Migrações: escravatura da globalização?

 

Ao longo da História aconteceram movimentos migratórios pelos mais diversos motivos. Migração significa o deslocamento de pessoas através do espaço geográfico e, em consequência, frequentes mudanças na configuração do mesmo. Os processos históricos de globalização contribuíram sempre para o seu incremento. Ao longo dos séculos, a migração, seja na modalidade de imigração ou de emigração, tem sido um elemento essencial no desenvolvimento económico e na obtenção de melhores condições de vida.
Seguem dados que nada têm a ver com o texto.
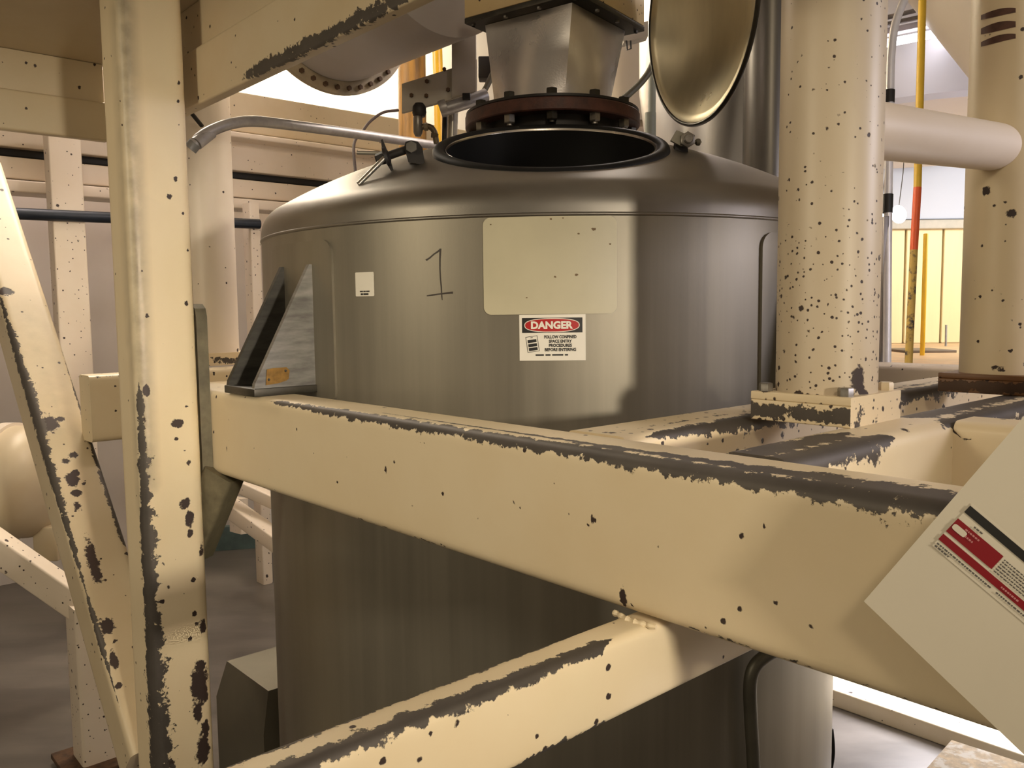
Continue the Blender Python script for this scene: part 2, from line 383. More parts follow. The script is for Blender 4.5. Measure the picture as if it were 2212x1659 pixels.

O acto de migrar pode acontecer a nível interno ou internacional, temporário ou permanente, regular ou irregular, voluntário ou forçado. As razões que levam alguém a emigrar são diversas e costuma-se dividir os migrantes em três categorias: refugiados, trabalhadores temporários e migrantes definitivos. Os factores de impulso e atracção também são três: sociopolíticos, demográficos/económicos e ambientais.

Os factores sociopolíticos podem ser de natureza étnica, religiosa, racial, política, sexual ou cultural. A guerra e a falta de segurança estão incluídas neste grupo e as pessoas que disso fogem têm mais probabilidade de serem consideradas refugiados.

A migração demográfica e económica está relacionada com o desemprego e a estabilidade financeira. A falta de oportunidades nos países de origem é, habitualmente, uma causa. Salários mais elevados, melhores oportunidades de emprego, acesso a saúde, educação e segurança social poderão ser motivos de atracção.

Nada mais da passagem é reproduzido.